Great expectations for UN council seat

As the final leg of Malaysia’s lobby campaign for a Security Council non-permanent seat approaches, Kuala Lumpur is banking on its moderation campaign to win the day.

THE last time Malaysia was elected to the United Nations Security Council (UNSC), it received an overwhelming 174 votes out of 176 cast. That was 16 years ago.

It was the highest votes among the five countries elected as a non-permanent member of the Security Council for the 1999/2000 term.

That was also the third time Malaysia won the seat. Previously, Malaysia sat on the non-permanent seat in 1989/90 and 1965.

As Prime Minister Datuk Seri Najib Tun Razak starts his working visit to the UN this week to help lobby and secure the non-permanent seat, it is worth remembering that Malaysia achieved its best record in 1998 at a time when the country was undergoing economic and political turmoil.

Could Malaysia repeat the feat or perform even better than the last election nearly two decades ago?

It’s a tall order. Expectations are high for the current team in New York to perform.

At the last count, officials are confident of getting more than 180 votes out of the 193 voting countries.

There are six countries ­– Angola, Malaysia, New Zealand, Spain, Turkey and Venezuela – vying for five seats.

The Security Council is the most important UN decision-making body. Five permanent members of the council – Britain, China, France, Russia and the United States – enjoy veto power over its decisions.

The 10 non-permanent seats are filled by members of the UN General Assembly, with five countries elected each year to two-year non-renewable mandates. A candidate nation has to win two-thirds of the votes cast in a secret ballot.

Malaysia’s candidacy has already received the endorsement of the Asia-Pacific Group at the UN during its monthly meeting in New York in January.

Within this group, the Gulf Cooperation Council (GCC) has also endorsed Malaysia’s candidacy. And of course Malaysia received the full endorsement of Asean.

Still, Kuala Lumpur is not taking any chances.

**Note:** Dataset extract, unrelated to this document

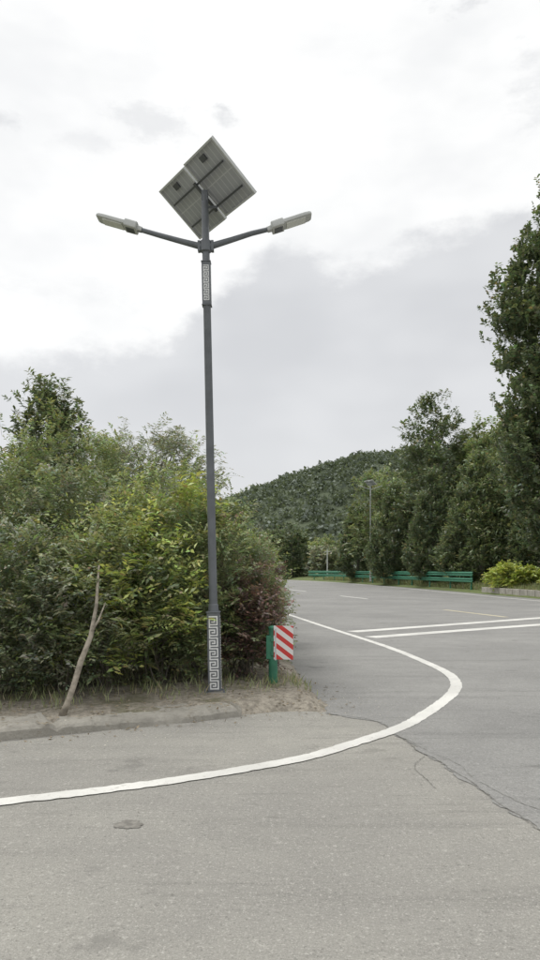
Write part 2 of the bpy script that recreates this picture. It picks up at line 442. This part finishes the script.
sd=0
def shrub(x,y,zt,r0,r1,pal='mid',K=70,T=12,L=13,leaf=(.06,.027),z0=.25,name='shrub',**kw):
    global sd; sd+=1
    return plant(name,x,y,z0,zt,(r0,r1),round_,K,T,L,leaf,kw.pop('twig',.30),kw.pop('sig',.17),pal,sd,trunk=.014,limbs=10,limb_r=.008,multi=kw.pop('multi',9),trunk_z=.05,inner=.55,**kw)

# back row of the thicket
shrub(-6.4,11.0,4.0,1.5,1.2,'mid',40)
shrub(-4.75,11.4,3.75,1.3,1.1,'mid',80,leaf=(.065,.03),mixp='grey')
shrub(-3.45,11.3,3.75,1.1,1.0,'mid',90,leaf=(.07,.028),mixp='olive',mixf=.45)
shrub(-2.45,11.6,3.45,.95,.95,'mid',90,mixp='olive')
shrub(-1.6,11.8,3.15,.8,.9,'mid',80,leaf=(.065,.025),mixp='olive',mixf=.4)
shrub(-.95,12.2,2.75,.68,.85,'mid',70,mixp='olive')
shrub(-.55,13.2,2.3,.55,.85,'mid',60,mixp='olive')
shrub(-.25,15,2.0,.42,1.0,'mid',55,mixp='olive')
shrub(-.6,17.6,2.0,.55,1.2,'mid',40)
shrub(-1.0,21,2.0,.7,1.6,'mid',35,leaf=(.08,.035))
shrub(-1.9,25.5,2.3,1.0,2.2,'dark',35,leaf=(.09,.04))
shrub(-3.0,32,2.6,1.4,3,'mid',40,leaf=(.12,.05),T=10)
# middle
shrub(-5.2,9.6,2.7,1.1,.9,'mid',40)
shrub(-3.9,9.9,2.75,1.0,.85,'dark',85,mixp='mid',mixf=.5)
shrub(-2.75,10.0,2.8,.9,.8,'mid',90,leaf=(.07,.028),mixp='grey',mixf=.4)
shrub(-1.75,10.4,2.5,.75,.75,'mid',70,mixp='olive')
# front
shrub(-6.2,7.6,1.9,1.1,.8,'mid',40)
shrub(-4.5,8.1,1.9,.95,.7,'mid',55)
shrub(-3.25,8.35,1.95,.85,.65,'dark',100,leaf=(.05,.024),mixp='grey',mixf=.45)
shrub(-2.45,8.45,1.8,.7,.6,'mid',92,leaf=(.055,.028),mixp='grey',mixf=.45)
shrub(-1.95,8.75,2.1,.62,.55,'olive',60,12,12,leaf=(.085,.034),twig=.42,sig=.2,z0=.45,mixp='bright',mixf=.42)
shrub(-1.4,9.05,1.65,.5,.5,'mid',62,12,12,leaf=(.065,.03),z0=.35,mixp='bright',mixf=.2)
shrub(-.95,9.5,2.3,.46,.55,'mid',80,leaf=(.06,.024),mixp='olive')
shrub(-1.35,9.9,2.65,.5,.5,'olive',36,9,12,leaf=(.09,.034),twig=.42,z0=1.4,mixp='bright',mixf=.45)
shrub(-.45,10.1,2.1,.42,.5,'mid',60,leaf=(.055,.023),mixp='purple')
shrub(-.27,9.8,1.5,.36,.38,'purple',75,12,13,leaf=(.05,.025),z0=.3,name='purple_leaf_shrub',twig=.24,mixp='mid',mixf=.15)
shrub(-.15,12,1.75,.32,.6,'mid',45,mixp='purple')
# trees behind the thicket
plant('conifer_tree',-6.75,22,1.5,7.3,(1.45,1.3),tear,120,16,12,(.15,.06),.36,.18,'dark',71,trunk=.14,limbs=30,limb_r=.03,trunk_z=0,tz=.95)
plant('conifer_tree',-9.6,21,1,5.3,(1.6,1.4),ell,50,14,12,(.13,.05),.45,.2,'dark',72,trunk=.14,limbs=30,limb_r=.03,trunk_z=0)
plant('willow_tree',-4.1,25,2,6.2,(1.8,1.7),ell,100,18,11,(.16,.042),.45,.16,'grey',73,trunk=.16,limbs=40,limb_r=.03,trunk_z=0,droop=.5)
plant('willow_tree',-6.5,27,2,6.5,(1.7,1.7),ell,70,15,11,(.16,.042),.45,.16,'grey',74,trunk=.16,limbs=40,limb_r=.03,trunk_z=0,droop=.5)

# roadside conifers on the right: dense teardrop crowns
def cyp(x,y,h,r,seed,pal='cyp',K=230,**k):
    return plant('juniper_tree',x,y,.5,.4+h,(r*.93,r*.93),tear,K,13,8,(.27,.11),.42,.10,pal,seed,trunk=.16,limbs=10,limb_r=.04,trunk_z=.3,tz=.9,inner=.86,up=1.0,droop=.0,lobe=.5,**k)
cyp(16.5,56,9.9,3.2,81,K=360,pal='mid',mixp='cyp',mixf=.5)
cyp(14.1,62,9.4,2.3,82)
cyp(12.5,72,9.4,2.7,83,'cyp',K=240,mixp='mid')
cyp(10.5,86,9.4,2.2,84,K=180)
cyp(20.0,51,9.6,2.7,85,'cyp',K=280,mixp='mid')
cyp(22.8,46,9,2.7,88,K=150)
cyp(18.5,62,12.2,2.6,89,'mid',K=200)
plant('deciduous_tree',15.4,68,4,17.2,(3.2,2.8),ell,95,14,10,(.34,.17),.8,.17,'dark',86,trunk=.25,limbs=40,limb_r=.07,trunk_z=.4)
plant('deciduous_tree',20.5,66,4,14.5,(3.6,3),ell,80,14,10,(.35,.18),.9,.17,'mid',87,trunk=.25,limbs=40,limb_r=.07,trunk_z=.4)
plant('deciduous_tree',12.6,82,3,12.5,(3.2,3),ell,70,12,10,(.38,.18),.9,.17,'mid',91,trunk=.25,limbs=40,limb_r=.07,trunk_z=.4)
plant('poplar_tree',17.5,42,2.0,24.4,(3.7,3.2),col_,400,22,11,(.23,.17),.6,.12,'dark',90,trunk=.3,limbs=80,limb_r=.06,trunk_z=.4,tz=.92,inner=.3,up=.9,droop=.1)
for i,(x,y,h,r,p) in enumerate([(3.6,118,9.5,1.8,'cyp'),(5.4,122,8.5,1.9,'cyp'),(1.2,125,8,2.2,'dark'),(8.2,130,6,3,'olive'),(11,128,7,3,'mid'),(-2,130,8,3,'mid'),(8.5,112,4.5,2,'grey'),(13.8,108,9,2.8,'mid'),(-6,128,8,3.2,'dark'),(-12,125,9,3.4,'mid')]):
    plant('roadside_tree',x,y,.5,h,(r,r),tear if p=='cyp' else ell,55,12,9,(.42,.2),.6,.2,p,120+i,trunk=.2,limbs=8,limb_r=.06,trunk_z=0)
shrub(15.6,46,1.75,1.5,.8,'yel',60,12,11,leaf=(.17,.09),z0=.5,name='hedge_bush')
shrub(18.2,43,1.8,1.5,.8,'yel',60,12,11,leaf=(.17,.09),z0=.5,name='hedge_bush')

# bare leaning trunk in front of the thicket
mb=MB(); mb.tube([(-2.08,7.12,.05),(-2.02,7.18,.22),(-1.97,7.24,.40),(-1.93,7.35,.62),(-1.86,7.47,.86),(-1.86,7.7,1.15),(-1.9,8.0,1.6)],[.040,.033,.030,.031,.026,.020,.010],10)
mb.tube([(-1.87,7.48,.88),(-1.80,7.55,1.02),(-1.76,7.7,1.2)],[.016,.012,.006],6)
mb.obj('bare_tree_trunk',m_bark,smooth=True)

# grass -----------------------------------------------------------------
def grass(name,P,h,w,pal,seed,lean=.5):
    rg=np.random.default_rng(seed); n=len(P)
    d=norm(np.array([0,0,1.])+rnd_unit(rg,n)*lean); sv=norm(np.cross(d,rnd_unit(rg,n)))
    hh=h*(.4+rg.random(n)); a,b=[np.array(c) for c in PAL[pal]]; k=rg.random(n)[:,None]; col=a*(1-k)+b*k
    dry=rg.random(n)<.2; col[dry]=(.40,.34,.21)
    v,c=leaves_from(P,d,np.cross(d,sv),hh,np.full(n,w),col)
    return np_mesh(name,v,np.arange(n*4).reshape(-1,4),c,m_leaf)
rg=np.random.default_rng(9)
X=rg.uniform(-7,.7,60000); Y=rg.uniform(3.5,14,60000); D=sdist(X,Y)
dens=np.clip((D-.55)/.6,0.0,1)*(.35+.65*(wob(X,Y,1.3)>0))*(wob(X+3,Y,3)>-.25)
nearsign=np.exp(-((X-.22)**2+(Y-9.3)**2)/.09)
k=(rg.random(60000)<np.clip(dens*.4+nearsign*.9,0,1))&(D>.05)
X,Y=X[k],Y[k]; grass('verge_grass',np.stack([X,Y,vz(X,Y)-.005],1),.13,.011,'olive',4)
y=rg.uniform(20,100,26000); o=1.1+rg.random(26000)**1.5*4; 
grass('bank_grass',np.stack([rx(y)+.4+o,y,.1+np.clip((o-.8)/2,0,1)*.35],1),.35,.05,'olive',6)
def litter(name,n,xr,yr,dr,size,cols,seed):
    rg=np.random.default_rng(seed)
    X=rg.uniform(*xr,n); Y=rg.uniform(*yr,n); D=sdist(X,Y); k=(D>dr[0]+rg.random(n)*.4)&(D<dr[1]); X,Y,D=X[k],Y[k],D[k]; n=len(X)
    Z=np.where(D>0,vz(X,Y)+.01,.010); Z=np.where((D>0)&(D<.6)&(X<-.3),.122,Z)
    dd=rnd_unit(rg,n); dd[:,2]*=.15; dd=norm(dd)
    v,c=leaves_from(np.stack([X,Y,Z],1),dd,norm(np.array([0,0,1.])+rnd_unit(rg,n)*.3),size*(.5+rg.random(n)),size*.5*(.5+rg.random(n)),np.array([cols])*(.5+rg.random((n,1))))
    np_mesh(name,v,np.arange(n*4).reshape(-1,4),c,m_leaf)
litter('leaf_litter',2600,(-4,1.2),(4,10),(-.35,1.3),.04,(.25,.20,.14),31)
litter('gravel',2600,(-4,1.4),(4,10),(-.75,.6),.018,(.42,.39,.34),32)
litter('scattered_grit',260,(-3,3),(2.6,9),(-6,0),.012,(.22,.2,.17),33)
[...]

Unlike the last election when retired ambassadors were appointed as special envoys to lobby for votes, Wisma Putra this time conducted high-level travels all over the world.

Wherever they could, whether at international conferences in Samoa or bilateral visits to countries like Kazakhstan, the team has been meeting their counterparts and lobbying to secure the votes.

Malaysia formally submitted its candidacy for the 2015-2016 term on 15 June 2001, shortly after concluding its UNSC membership for the 1999-2000 term.

The 2015-2016 term was selected, among other reasons, because it was the earliest term to be uncontested for the Asia Pacific Group at that point in time.

The last election Malaysia was vying for the seat to be vacated by Japan. This year Kuala Lumpur is vying for the seat to be vacated by South Korea.

So in the “campaigns” conducted by Malaysia, the team has been engaging with member states.

“We are not just lobbying their support, but we are also taking the advantage by exchanging views with different countries on issues of concern on the UNSC’s agenda,” said an official.

It is something much appreciated by several African, eastern European and Latin American countries as Malaysia is willing to hear the diverse views from other regions on issues of peace and international security.

Malaysia believes moderation provides the best approach in resolving differences and conflicts peacefully and because of this, it decided to give the theme to the UNSC campaignof “Peace and Security Through Moderation”.

Officials believed that moderation, which has been successfully practised by Malaysia and other Asean neighbours, could be applied to other conflicts and situations in other parts of the world.

While some issues around the world are getting to be more complex, other old issues are still on the table.

The situation in Syria, sectarian violence, the Sunni-Syiah conflict or managing the territorial dispute in the South China Sea must be addressed.

It will be interesting how Malaysia, when it is eventually elected to the seat, plays its role on the global stage.

Malaysia should not just be warming up the seat. There are many challenges and issues waiting ahead.

> Deputy executive editor Mergawati Zulfakar was at the UN in 1998 to witness Malaysia getting elected to the UNSC. She hopes Malaysia repeats the feat when the election takes place on Oct 16.